With the rise of the Islamic State in Iraq and Syria (ISIS), the world rightfully asked how a militant faction too extreme for Al-Qaeda transformed itself into “the world’s richest terror group ever.” ISIS boasts an annual budget worth $2 billion and a war chest of $250 million, which if true surpasses the Taliban’s (and that of many states). Still more troubling, it is now financially self sufficient, and no longer dependent on foreign donors.
How? Like organized criminal enterprises before it: extortion, ransom, robbery, and smuggling. It perhaps comes as no shock that it has been trafficking arms, drugs, and even oil. However, the public reacted with surprise to reports in June 2014 that ISIS jihadists had earned “millions” by looting the region’s archaeological sites, and then selling its ancient treasures to the highest bidder.
It shouldn’t have. Archaeologists, criminologists, law enforcement agents, and military officials have long warned that the illicit antiquities trade is funding crime and conflict around the world. However, under ISIS’ black flag, this looting and trafficking is not just a side enterprise, but a massive illegal industry.
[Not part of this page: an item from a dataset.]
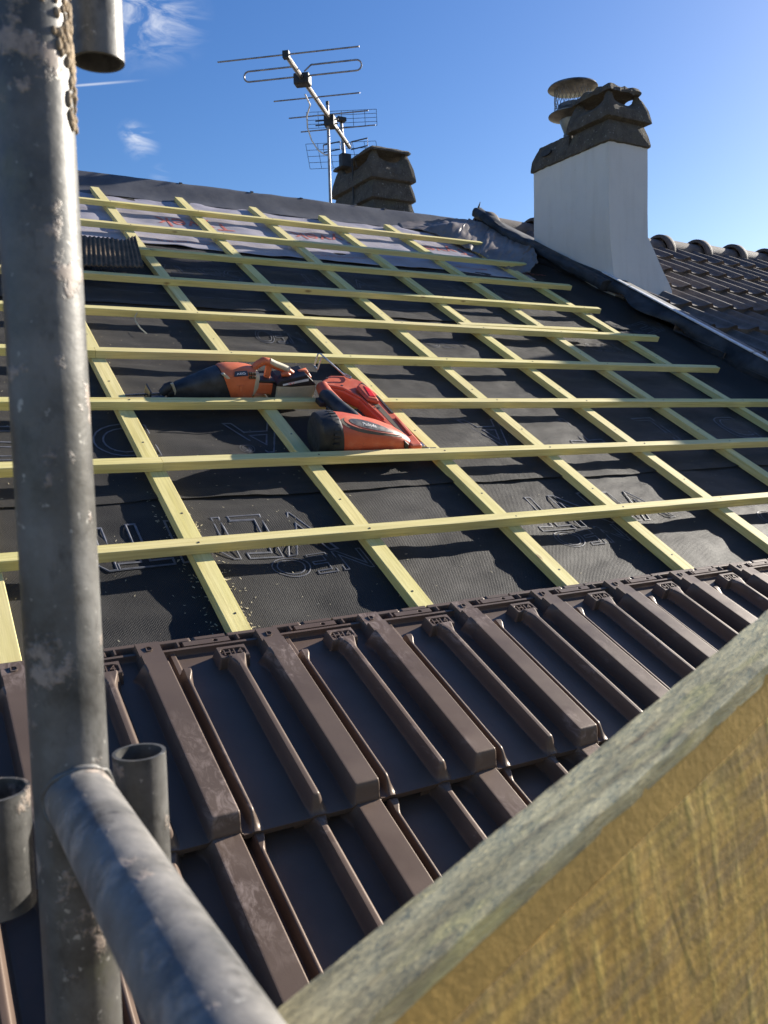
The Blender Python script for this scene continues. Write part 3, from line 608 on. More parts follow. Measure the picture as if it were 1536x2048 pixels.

The United Nations recently confirmed the connection between cultural racketeering and terrorist financing. On February 12, 2015, in a binding and unanimous resolution, the Security Council recognized that ISIS, the Al-Nusrah Front, and other groups associated with Al-Qaida are indeed funding themselves through “the looting and smuggling of cultural heritage items from archaeological sites, museums, libraries, archives, and other sites.” These earnings are “being used to support their recruitment efforts and strengthen their operational capability to organize and carry out terrorist attacks.” Resolution 2199 put this cultural racketeering on par with profits raised from oil and ransoms, and further ordered all Member States to “take appropriate steps to prevent” the illicit trade immediately.
That same week, the Wall Street Journal reported that looters were hawking Bronze Age busts from ISIS-controlled territory for $30,000 USD, a price since confirmed to us by archaeologists monitoring the black market for such artifacts. Then the very next week, an undercover investigation by the BBC warned that a single masterpiece from war-torn Iraq or Syria could fetch a whopping $1 million on the international market. That figure came out of extensive interviews with proclaimed smugglers, “go-betweens,” and dealers involved in the blood antiquities trade.
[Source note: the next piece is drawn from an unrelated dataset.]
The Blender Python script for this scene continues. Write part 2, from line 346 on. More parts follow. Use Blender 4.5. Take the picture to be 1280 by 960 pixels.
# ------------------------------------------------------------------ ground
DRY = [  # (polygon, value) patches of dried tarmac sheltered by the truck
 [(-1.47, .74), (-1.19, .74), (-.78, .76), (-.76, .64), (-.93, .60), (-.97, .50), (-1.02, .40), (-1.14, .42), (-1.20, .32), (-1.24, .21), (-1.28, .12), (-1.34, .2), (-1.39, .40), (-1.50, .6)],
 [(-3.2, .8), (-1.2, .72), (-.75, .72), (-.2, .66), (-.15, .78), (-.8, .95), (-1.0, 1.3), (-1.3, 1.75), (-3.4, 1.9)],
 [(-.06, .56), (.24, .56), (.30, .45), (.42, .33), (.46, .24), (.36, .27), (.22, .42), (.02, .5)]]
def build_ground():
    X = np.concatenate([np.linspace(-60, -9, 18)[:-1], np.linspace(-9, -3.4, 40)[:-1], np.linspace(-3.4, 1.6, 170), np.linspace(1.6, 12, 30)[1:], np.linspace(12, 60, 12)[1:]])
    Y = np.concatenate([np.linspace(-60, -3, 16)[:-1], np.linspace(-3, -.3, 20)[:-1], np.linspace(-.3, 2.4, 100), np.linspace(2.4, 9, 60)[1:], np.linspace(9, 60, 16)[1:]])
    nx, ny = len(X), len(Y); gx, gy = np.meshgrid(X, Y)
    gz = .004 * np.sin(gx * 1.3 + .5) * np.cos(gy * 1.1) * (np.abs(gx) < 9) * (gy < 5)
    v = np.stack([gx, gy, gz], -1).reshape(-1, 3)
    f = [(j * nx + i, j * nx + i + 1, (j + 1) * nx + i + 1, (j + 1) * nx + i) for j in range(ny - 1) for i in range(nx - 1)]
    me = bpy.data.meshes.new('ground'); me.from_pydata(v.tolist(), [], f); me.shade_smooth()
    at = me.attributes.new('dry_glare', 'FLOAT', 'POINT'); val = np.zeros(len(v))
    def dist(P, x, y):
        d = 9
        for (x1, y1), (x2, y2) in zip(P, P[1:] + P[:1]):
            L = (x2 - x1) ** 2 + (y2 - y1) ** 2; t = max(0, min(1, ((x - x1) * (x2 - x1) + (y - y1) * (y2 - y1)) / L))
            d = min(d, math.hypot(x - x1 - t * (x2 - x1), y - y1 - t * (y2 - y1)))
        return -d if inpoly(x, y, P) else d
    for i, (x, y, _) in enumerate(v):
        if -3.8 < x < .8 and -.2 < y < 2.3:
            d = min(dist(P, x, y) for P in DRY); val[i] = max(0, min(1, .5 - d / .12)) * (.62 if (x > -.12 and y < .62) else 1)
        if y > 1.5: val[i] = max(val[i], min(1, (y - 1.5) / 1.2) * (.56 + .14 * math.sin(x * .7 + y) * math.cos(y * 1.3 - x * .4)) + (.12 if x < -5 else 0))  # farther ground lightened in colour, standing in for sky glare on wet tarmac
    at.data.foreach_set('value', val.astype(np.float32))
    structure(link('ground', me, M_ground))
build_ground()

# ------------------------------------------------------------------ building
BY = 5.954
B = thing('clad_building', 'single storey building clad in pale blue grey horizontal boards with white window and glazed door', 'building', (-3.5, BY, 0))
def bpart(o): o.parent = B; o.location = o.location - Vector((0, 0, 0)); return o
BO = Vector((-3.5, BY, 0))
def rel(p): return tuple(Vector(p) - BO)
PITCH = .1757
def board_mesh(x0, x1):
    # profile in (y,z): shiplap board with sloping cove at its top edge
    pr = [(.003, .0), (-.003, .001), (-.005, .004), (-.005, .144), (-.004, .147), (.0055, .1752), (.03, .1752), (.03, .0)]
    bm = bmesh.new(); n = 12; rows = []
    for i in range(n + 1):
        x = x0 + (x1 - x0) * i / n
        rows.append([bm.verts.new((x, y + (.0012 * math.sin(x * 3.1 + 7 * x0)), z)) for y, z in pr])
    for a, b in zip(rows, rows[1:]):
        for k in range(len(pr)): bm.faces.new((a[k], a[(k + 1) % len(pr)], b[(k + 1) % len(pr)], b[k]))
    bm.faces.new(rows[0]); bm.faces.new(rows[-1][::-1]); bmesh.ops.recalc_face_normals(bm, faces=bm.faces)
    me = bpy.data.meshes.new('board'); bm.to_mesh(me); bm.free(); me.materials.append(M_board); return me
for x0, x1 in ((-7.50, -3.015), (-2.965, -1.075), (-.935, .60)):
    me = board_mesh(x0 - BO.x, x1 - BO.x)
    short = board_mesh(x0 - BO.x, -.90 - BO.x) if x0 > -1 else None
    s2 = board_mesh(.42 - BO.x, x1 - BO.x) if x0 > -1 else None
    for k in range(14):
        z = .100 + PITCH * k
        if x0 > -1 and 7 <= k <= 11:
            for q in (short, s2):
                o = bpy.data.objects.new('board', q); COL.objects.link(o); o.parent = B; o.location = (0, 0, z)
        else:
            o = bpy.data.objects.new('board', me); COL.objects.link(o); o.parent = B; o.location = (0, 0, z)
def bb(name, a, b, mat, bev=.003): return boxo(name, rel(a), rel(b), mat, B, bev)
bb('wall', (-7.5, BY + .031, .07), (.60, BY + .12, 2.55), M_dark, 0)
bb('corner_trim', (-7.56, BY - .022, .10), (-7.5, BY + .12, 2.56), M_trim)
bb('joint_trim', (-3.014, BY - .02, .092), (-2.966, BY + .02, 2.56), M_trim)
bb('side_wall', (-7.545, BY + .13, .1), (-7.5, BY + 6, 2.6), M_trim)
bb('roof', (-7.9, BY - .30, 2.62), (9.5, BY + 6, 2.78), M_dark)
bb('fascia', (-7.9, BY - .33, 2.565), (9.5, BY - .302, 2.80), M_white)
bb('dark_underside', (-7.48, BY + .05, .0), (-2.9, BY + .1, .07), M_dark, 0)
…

No one knows just how much money ISIS is making on antiquities looting and trafficking — except, perhaps, ISIS — but even the most conservative estimates have grave implications for security in the region. And thus around the world. Current weapons costs for Iraq and Syria, as provided by the Terror Asymmetrics Project (TAPSTRI), demonstrate that $1 million would fund either 11,667 AK-47s with 2.5 million bullets or 1,250 rocket launchers with 5,000 mortars.
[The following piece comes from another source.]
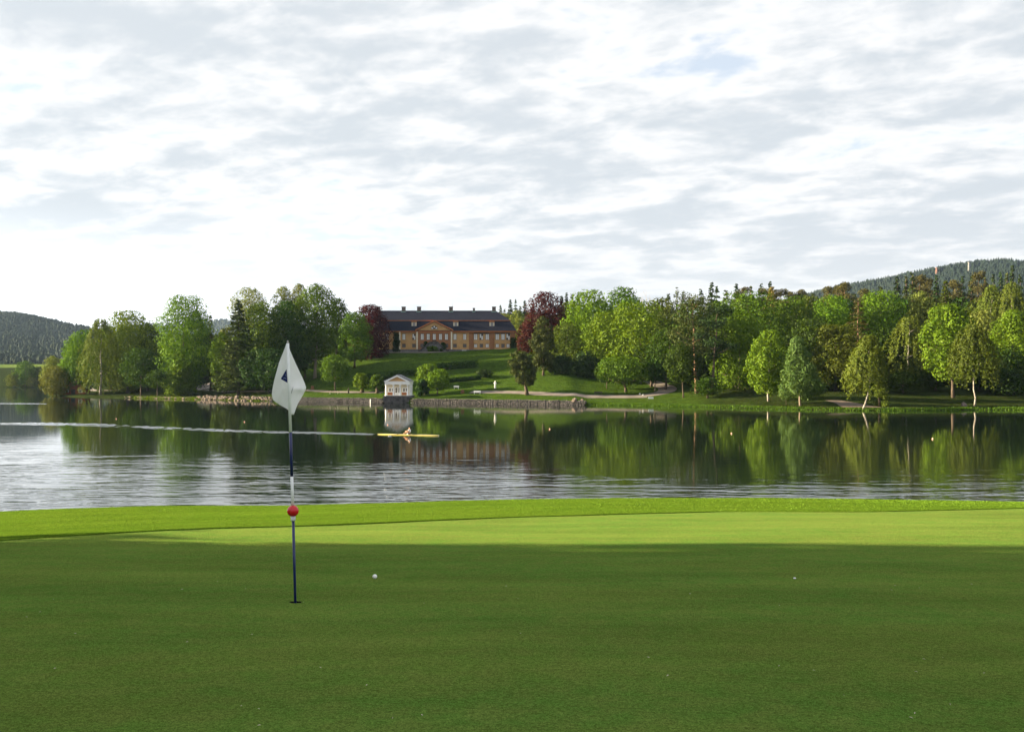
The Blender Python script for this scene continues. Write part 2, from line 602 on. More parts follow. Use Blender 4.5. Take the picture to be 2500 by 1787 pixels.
xs = np.unique(np.concatenate([np.linspace(-60, -16, 23), np.linspace(-16, 18, 137), np.linspace(18, 60, 22)]))
xs = xs[(xs < HOLE.x - q - .02) | (xs > HOLE.x + q + .02)]
xs = np.sort(np.concatenate([xs, [HOLE.x - q, HOLE.x + q]]))
ix = int(np.where(np.isclose(xs, HOLE.x - q))[0][0])
tn = np.concatenate([np.linspace(-30, 2, 9), np.linspace(2, 5, 13)[1:], np.linspace(5, HOLE.y - q, 16)[1:]])
rows = [np.stack([xs, np.full_like(xs, y), z_green(xs, np.full_like(xs, y))], -1) for y in tn]
iy = len(rows) - 1
for k in range(0, 41):
    t = k / 40
    y = (HOLE.y + q) * (1 - t) + y_edge(xs) * t
    rows.append(np.stack([xs, y, z_green(xs, y)], -1))
G = np.array(rows)
me = grid_mesh('putting_green', G)
# cut the cup: drop the cell over the hole, close it with a ring down to the rim
V = [tuple(p) for p in G.reshape(-1, 3)]
F = [tuple(p.vertices) for p in me.polygons]
nc = len(xs)
cell = iy * (nc - 1) + ix
corner = F[cell]
F.pop(cell)
bpy.data.meshes.remove(me)
NR = 32
ring0 = len(V)
RIM = .054
for k in range(NR):
    a = 2 * math.pi * k / NR
    x, y = HOLE.x + RIM * math.cos(a), HOLE.y + RIM * math.sin(a)
    V.append((x, y, PL(y)))
cang = [(math.atan2(V[i][1] - HOLE.y, V[i][0] - HOLE.x) % (2 * math.pi), i) for i in corner]
cang.sort()
for j in range(4):                                 # four corner fans
    a0, i0 = cang[j]
    a1, i1 = cang[(j + 1) % 4]
    ks = [k for k in range(NR)]
    def rel(k, a0=a0):
        return (2 * math.pi * k / NR - a0) % (2 * math.pi)
    span = (a1 - a0) % (2 * math.pi)
    sel = sorted([k for k in ks if rel(k) <= span + 1e-6], key=rel)
    mid = len(sel) // 2
    for u, v_ in zip(sel[:mid], sel[1:mid + 1]):
        F.append((i0, ring0 + v_, ring0 + u))
    F.append((i0, i1, ring0 + sel[mid]))
    for u, v_ in zip(sel[mid:-1], sel[mid + 1:]):
        F.append((i1, ring0 + v_, ring0 + u))
me = bpy.data.meshes.new('putting_green')
me.from_pydata(V, [], F)
me.polygons.foreach_set('use_smooth', [True] * len(F))
me.update()
kind(link('putting_green', me, M['green']), 'structure')

b = MB()                                           # cup liner under the rim
prof = [(RIM, 0), (RIM, -.03), (RIM, -.16)]
vs, fs = [], []
for i, (r, dz) in enumerate(prof):
    for k in range(NR):
        a = 2 * math.pi * k / NR
        y = HOLE.y + r * math.sin(a)
        vs.append((HOLE.x + r * math.cos(a), y, PL(y) + dz))
for i in range(2):
    for k in range(NR):
        k2 = (k + 1) % NR
        fs.append((i * NR + k, (i + 1) * NR + k, (i + 1) * NR + k2, i * NR + k2))
fs.append(tuple(2 * NR + k for k in range(NR)))
b.add(vs, fs, True)
tag(b.build('golf_cup', M['cup_wall']), 'dark round golf hole cut in the green at the foot of the flagstick', 'golf hole')

# fringe: a little higher than the mown green, rolls over the crest and drops to the lake
xs2 = np.unique(np.concatenate([np.linspace(-140, -18, 40), np.linspace(-18, 22, 121), np.linspace(22, 140, 40)]))
ye, zc = y_edge(xs2), z_crest(xs2)
ze = z_green(xs2, ye)
rows = [np.stack([xs2, ye - .004, ze - .02], -1), np.stack([xs2, ye + .012, ze + .012], -1)]
fr_line = .5 + .05 * np.sin(xs2 * .3)
for t in np.linspace(.04, 1, 24):
    y = ye * (1 - t) + CRD * t
    lin = (ze + .012) * (1 - t) + zc * t
    step = np.where(t > fr_line, .014, 0.0) * np.clip((CRD - y) / 3, 0, 1)
    hump = -.10 * np.sin(math.pi * t) * np.clip((-xs2 - 3) / 6, 0, 1)
    rows.append(np.stack([xs2, y, lin + step + hump + .006 * vnoise(xs2 * 1.3, y * 1.7, 5)], -1))
slope0 = -(CAMZ - zc) / CRD
for s_ in (.4, .9, 1.6, 2.5, 4, 6, 9, 12, 15, 18, 22, 28):
    zz_ = zc + slope0 * s_ - .018 * s_ * s_ * (1 if s_ < 8 else 1) 
    zz_ = np.maximum(zz_, -1.5)
    rows.append(np.stack([xs2, np.full_like(xs2, CRD + s_), zz_], -1))
kind(link('golf_fringe', grid_mesh('golf_fringe', np.array(rows)), M['fringe']), 'structure')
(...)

Put another way, if ISIS were to reap the profits from just one of the sales reported by the BBC, it could literally arm an army. With these numbers, it is no wonder the United Nations has prioritized cutting off this critical source of terrorist financing, as should we all. The stakes are high. If we fail, the sites and objects that tell the very story of civilization may well be converted into weapons and troops, which seize cities, slaughter soldiers, and behead civilians.